Kafka’s mordant satire tracks the downfall of Josef K, a bank official who is accused by an indeterminate authority of having committed an unspecified crime. Designer Simon Banham‘s box set, which contrives simultaneously to enclose and expose K like a mouse in a laboratory, is as bleak as the tale it serves, and director Michael McCarthy peoples this space with cartoon-like archetypes whose lack of definition makes it impossible for the accused man to communicate with them usefully.

'fleeting moments of invention and beauty'

An eight-strong cast compounds the alienation by doubling roles, an economy that enhances K’s dislocation. There’s a morbid fascination in charting his descent from confident young professional through reversion to childhood to ultimate annihilation, and Johnny Herford interprets the role with as much flair as the music allows, singing and inhabiting the doomed young man with complete conviction.

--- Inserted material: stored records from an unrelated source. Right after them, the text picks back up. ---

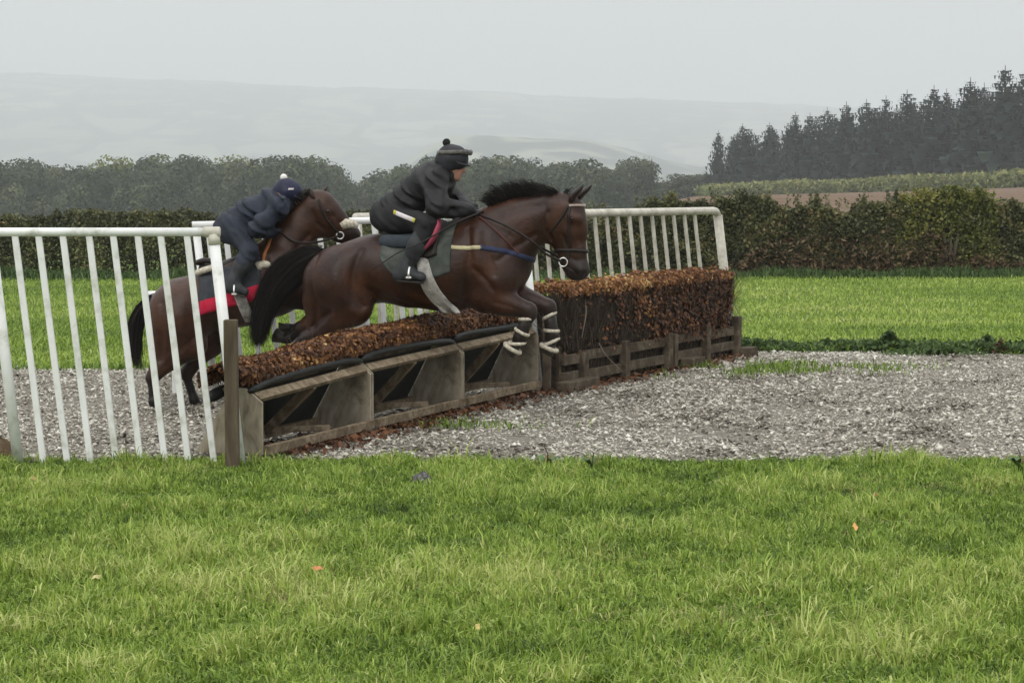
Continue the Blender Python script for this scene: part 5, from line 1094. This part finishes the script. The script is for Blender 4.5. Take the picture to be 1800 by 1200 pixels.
for y, dx in ((-.12, 0), (.12, 12)):
    pr += [c2((505 + dx, 515), (556 + dx, 540), .095, .048, y=y, ls=.85, k=.05, t=(1, .5)), c2((556 + dx, 540), (556 + dx, 546), .048, .046, y=y, k=.03, t=.3), c2((555 + dx, 546), (524 + dx, 576), .034, .03, y=y, k=.02, t=0), c2((524 + dx, 576), (510 + dx, 578), .036, .034, y=y, k=.02, t=0)]
horse2 = thing('horse', 'bay horse with white sheepskin noseband crouching to take off behind the first horse', 'horse', H2.o, -H2.yaw)
GV2 = [([H2(362, 500), H2(366, 540), H2(378, 580)], .028, .02), ([H2(330, 510), H2(325, 560), H2(335, 595)], .045, -.012), ([H2(290, 530), H2(292, 575), H2(285, 630)], .02, .012), ([H2(345, 590), H2(320, 612), H2(295, 640)], .015, .01),
  ([H2(470, 455), H2(478, 490), H2(478, 520)], .022, .014), ([H2(542, 412), H2(520, 440), H2(510, 465)], .016, .012), ([H2(550, 372), H2(556, 390), H2(570, 402)], .013, .012), ([H2(585, 378), H2(600, 394)], .01, .007)]
me2 = sdf_mesh('body', pr, .0115, grooves=GV2); obj('body', me2, M['coat2'], horse2); sk2 = Skin(me2)
ear(H2(556, 352, -.045), H2(543, 329, -.06), .037, 'ear', horse2, M['coat2']); ear(H2(563, 350, .045), H2(576, 326, .06), .037, 'ear', horse2, M['coat2'])
for sgn in (-1, 1):
    p = H2(577, 371, 0); q = sk2.side(p[0], p[2], sgn, -.01); MB().tube([q + (0, -.015, 0), q, q + (0, .015, 0)], [.006, .019, .006], 12).build('eye', M['eye'], horse2, True)
p = H2(276, 719, -.13); hoof_at(p, (.25, 0, -1), 'hoof', horse2, .85); p = H2(349, 714, .13); hoof_at(p, (.35, 0, -1), 'hoof', horse2, .85)
hoof_at(H2(502, 579, -.12), (-1, 0, 0), 'hoof', horse2, .85); hoof_at(H2(514, 579, .12), (-1, 0, 0), 'hoof', horse2, .85)
cr = smooth_path([H2(478, 410, 0), H2(505, 382, 0), H2(528, 358, 0), H2(548, 346, 0)], 14)
strands('mane', None, [np.array([c, c + (-.02, -.02, .03), c + (-.05, -.05, .03), c + (-.08, -.07, 0)]) for c in cr], 320, .004, .016, M['hair'], horse2, 15, tone=(0, .7))
strands('forelock', None, [np.array([H2(560, 350, 0), H2(565, 344, 0), H2(572, 342, 0), H2(576, 348, -.02)])], 70, .004, .016, M['hair'], horse2, 16, tone=(0, .7))
gd = [np.array([H2(x, y, q) for x, y in P]) for q, P in ((0, ((288, 522), (264, 528), (240, 552), (232, 592), (238, 640))), (-.02, ((288, 526), (266, 536), (248, 562), (242, 600), (244, 642))), (.02, ((288, 522), (258, 532), (234, 566), (228, 606), (234, 630))))]
strands('tail', None, gd, 1100, .0045, .016, M['hair'], horse2, 17, tone=(0, .75))
# tack
cl2 = thing('saddle_cloth', 'dark grey and red saddle cloth on the second horse', 'saddle cloth', H2.o, -H2.yaw); zq = lambda py: H2(400, py, -.22)[2]
xa, xb = H2(350, 500, -.22)[0], H2(458, 500, -.22)[0]
for sgn in (-1, 1): drape(sk2, (xa, xb, lambda f: zq(488 - 36 * f), lambda f: zq(553 - 28 * f)), None, 20, 14, .012, [M['grey_cloth'], M['red']], 'side_panel', cl2, sgn, .58)
sd2 = thing('saddle', 'dark saddle with cream fleece edging on the second horse', 'saddle', H2.o, -H2.yaw)
MB().tube(smooth_path([H2(350, 470, 0), H2(380, 474, 0), H2(420, 462, 0), H2(455, 448, 0)], 14), [.03] + [.055] * 12 + [.02], 12, flat=2.0, ref=(0, 0, 1)).build('seat', M['leather'], sd2, True)
MB().tube(smooth_path([H2(346, 480, -.12), H2(362, 474, -.16), H2(384, 468, -.17)], 10), .024, 9).build('fleece_edge', M['fleece'], sd2, True)
MB().tube(smooth_path([H2(452, 470, -.2), H2(462, 465, -.2), H2(476, 466, -.19), H2(492, 461, -.17)], 12), [.03, .036, .034, .03, .03, .03, .028, .026, .024, .022, .02, .016], 9).build('fleece_pad', M['fleece'], sd2, True)
MB().tube(smooth_path([H2(347, 462, -.05), H2(360, 458, -.1), H2(380, 460, -.15)], 8), .022, 9).build('cantle', M['leather'], sd2, True)
V = []
for (a, b), yy in zip(((412, 432), (418, 438), (424, 444), (430, 450)), (520, 536, 552, 566)):
    for f in np.linspace(0, 1, 6):
        p = H2(a + (b - a) * f, yy, -.24); q = sk2.side(p[0], p[2], -1, .022); V.append((p[0], min(q[1], -.05), p[2]))
gb = MB().add(V, [(i * 6 + k, i * 6 + k + 1, (i + 1) * 6 + k + 1, (i + 1) * 6 + k) for i in range(3) for k in range(5)]).build('girth_sleeve', M['girth'], sd2, True); so = gb.modifiers.new('thickness', 'SOLIDIFY'); so.thickness = .02; so.offset = 0
for sgn in (-1, 1):
    P = np.array([H2(410, 478, -.29), H2(404, 498, -.31), H2(401, 512, -.32)]); P[:, 1] *= -sgn; MB().tube(P, .011, 8, flat=.3).build('stirrup_leather', M['tan'], sd2, True)
    c = H2(412, 515, -.33); c[1] *= -sgn; st_ = thing('stirrup', None, None); st_.parent = sd2
    MB().tube([c + (0, -.05 * math.cos(a), .07 * math.sin(a)) for a in np.linspace(0, math.pi, 11)], .007, 7).build('arch', M['steel'], st_, True); MB().obox(c + (0, 0, -.006), (.018, 0, 0), (0, .053, 0), (0, 0, .006)).build('tread', M['steel'], st_, bevel=.003)
br2 = thing('bridle', 'dark bridle with thick cream sheepskin noseband on the second horse', 'bridle', H2.o, -H2.yaw)
for sgn in (-1, 1):
    ribbon(sk2, [H2(560, 352, .07 * sgn), H2(570, 378, .08 * sgn), H2(586, 400, .06 * sgn), H2(598, 412, .05 * sgn)], .018, .009, M['leather'], 'cheek_strap', br2, 20)
    c = H2(598, 413, 0); q = sk2.side(c[0], c[2], sgn, .01); MB().torus(q, (0, 1, 0), .026, .005).build('bit_ring', M['steel'], br2, True)
    MB().tube(smooth_path([q, H2(560, 425, .1 * sgn), H2(520, 425, .14 * sgn), H2(488, 405, .08 * sgn)], 24), .008, 7, flat=.5).build('rein', M['leather'], br2, True)
MB().tube([H2(600, 398, -.045), H2(609, 393, -.045), H2(618, 394, -.03), H2(626, 400, -.01)], [.03, .038, .036, .026], 12).build('sheepskin_noseband', M['fleece'], br2, True)
MB().tube([H2(601, 398, .045), H2(610, 392, .04), H2(619, 393, .02), H2(626, 399, -.0)], [.028, .036, .034, .026], 12).build('sheepskin_noseband', M['fleece'], br2, True)
ribbon(sk2, [H2(470, 406, -.1), H2(466, 420, -.16), H2(462, 440, -.2), H2(464, 462, -.22)], .022, .012, M['tan'], 'neck_strap', br2, 18)
J2 = dict(rump=(404, 400, 0), pelvis=(414, 396, 0), waist=(438, 378, 0), chest=(478, 361, 0), neck0=(494, 352, 0), neck1=(500, 347, 0), head=(505, 343, 0), nose=(522, 352, 0), pom=(499, 312, 0),
          sho_r=(488, 364, -.17), sho_l=(498, 362, .17), elb_r=(452, 402, -.25), elb_l=(480, 396, .25), wri_r=(478, 406, -.1), wri_l=(488, 402, .1), grip_r=(490, 406, -.07), grip_l=(498, 402, .07),
          hip_r=(412, 404, -.1), hip_l=(412, 404, .1), kne_r=(440, 440, -.26), kne_l=(440, 440, .26), ank_r=(411, 494, -.31), ank_l=(411, 494, .31), heel_r=(404, 505, -.315), heel_l=(404, 505, .315), ball_r=(418, 508, -.325), ball_l=(418, 508, .325), toe_r=(431, 513, -.335), toe_l=(431, 513, .335))
rd2, g2 = rider(H2, 'person in navy jacket and white-bobbled hat bent low over the second horse', J2, dict(jacket=M['jacket2'], breeches=M['breeches2'], boot=M['boot'], hat=M['hat2'], goggle=None, pom=M['fluff_w'], hs=.92), .88, 60)

e = g2['head'] + (.03, -.088, .045); MB().obox(e, (.02, .004, 0), (0, .004, 0), (.003, 0, .007)).build('hat_badge', M['white_tape'], rd2, bevel=.003)
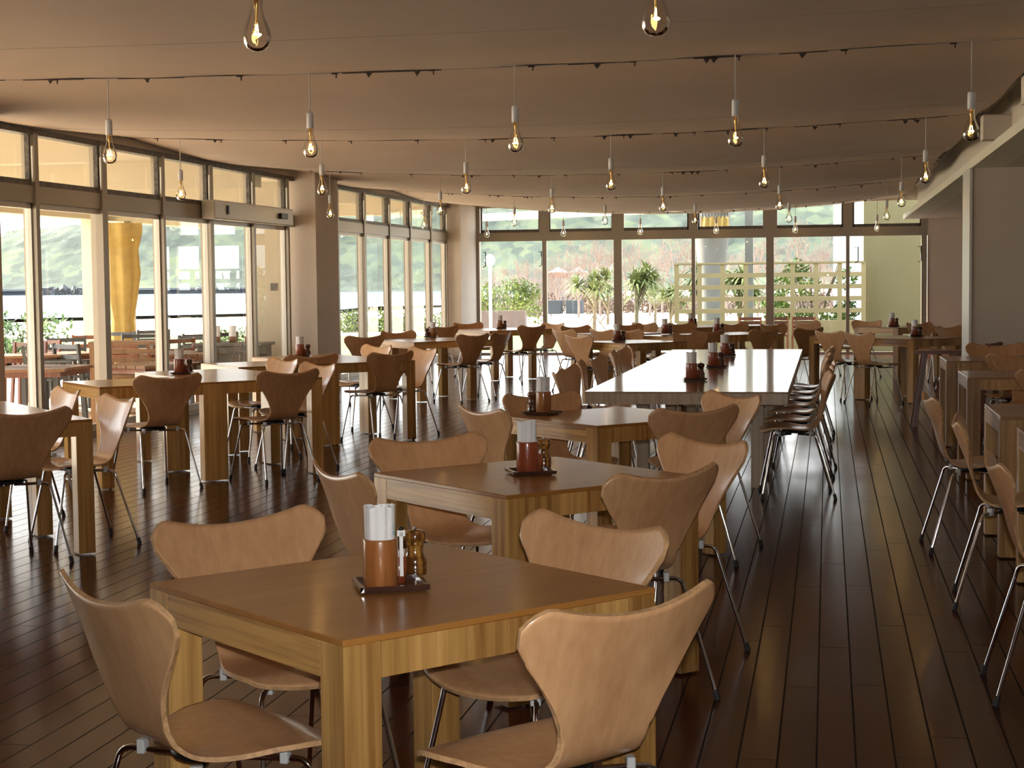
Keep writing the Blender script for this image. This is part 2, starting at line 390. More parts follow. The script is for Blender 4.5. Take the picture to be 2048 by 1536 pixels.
# end wall glazing
fr = MB(); wins = [(-6.60, -5.28), (-5.28, -3.88), (-3.88, -2.46), (-2.46, -1.045), (-1.045, .365), (.365, 1.76)]
fr.box(-6.6, 1.79, 31.0, 31.1, 2.165, 2.33); fr.box(-6.6, 1.79, 30.98, 31.1, 0, .04)
for x, w in ((-6.58, .08), (-5.28, .08), (-3.88, .15), (-2.46, .065), (-1.045, .14), (.365, .065), (1.73, .10)): fr.box(x-w/2, x+w/2, 30.97, 31.1, 0, 2.165)
for x, w in ((-6.58, .10), (-5.28, .2), (-3.88, .24), (-2.46, .16), (-1.045, .26), (.365, .17), (1.73, .12)): fr.box(x-w/2, x+w/2, 30.99, 31.1, 2.33, 2.82)
w4 = struct('window_4', fr, 'alu', 'end wall of tall windows with transoms')
g = MB(); dk = MB(); hd = MB()
for a, b in wins:
    g.add([(a, 31.05, .04), (b, 31.05, .04), (b, 31.05, 2.165), (a, 31.05, 2.165)], [(0, 1, 2, 3)])
    g.add([(a, 31.05, 2.33), (b, 31.05, 2.33), (b, 31.05, 2.8), (a, 31.05, 2.8)], [(0, 1, 2, 3)])
    dk.box(a+.09, b-.09, 31.0, 31.04, 2.33, 2.385)
    for q in (a+.10, b-.10): dk.box(q-.016, q+.016, 31.0, 31.04, 2.33, 2.8)
struct('pane', g, 'glass', parent=w4); struct('transom_frame', dk, 'darkframe', parent=w4)
for x in (-6.46, -5.38, .50, 1.62):
    hd.tube([(x, 30.95, 1.95), (x+.05, 30.93, 1.97), (x+.05, 30.93, 1.70), (x, 30.95, 1.68)], .010, 6)
struct('pull_handle', hd, 'blackmetal', parent=w4)

# ------------------------------------------------------------------ hung cloth, wires, clips
SEAM = [-4.6, .55, 5.65, 10.6, 15.45, 20.4, 25.35, 30.2, 31.0]
def zc(x, y):
    a = min(.27, .05+.0085*max(0, y-8)); q = (x+2.72)/4.08; q = max(-1, min(1, q))
    base = 2.88 - a*(1-q*q)
    for s0, s1 in zip(SEAM, SEAM[1:]):
        if s0 <= y <= s1: base -= .075*min(1, (s1-s0)/4)*math.sin(math.pi*(y-s0)/(s1-s0))
    return base
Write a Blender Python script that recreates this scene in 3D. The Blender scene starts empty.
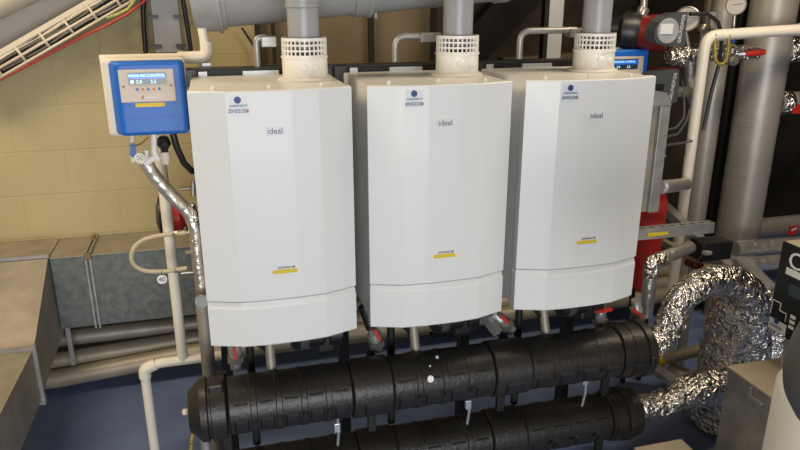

Michael Bennett and Nicholas Folwell open the opera as guards à la Hergé’s Tintin, bowler-hatted and moustachioed Thomson & Thompson to the life, with Folwell later delivering the opera’s most extended lyric episode when he plays the priest who 'explains' the law to K.

An assortment of other two-dimensional characters also cross his path in the safe hands and lyrical tones of Michael Druiett, Gwion Thomas and an especially dynamic Paul Curievici, while Amanda Forbes and the vocally rounded mezzo Rowan Heller deal well with Kafka’s casual misogyny in the female roles.

Michael Rafferty, the conductor and co-artistic director (with McCarthy) of Music Theatre Wales, is at pains to accentuate those moments in the score where the music has a twinkle in its eye, and his 12-piece ensemble responds poetically to its many fleeting moments of invention and beauty. In their collective hands the opera seems to coalesce into more than the sum of its parts.

Music Theatre Wales's production of The Trial plays at the Linbury Theatre, Royal Opera House until 17 October, then tours to Manchester, Aberystwyth, Oxford, Basingstoke, Cardiff, Mold and Birmingham.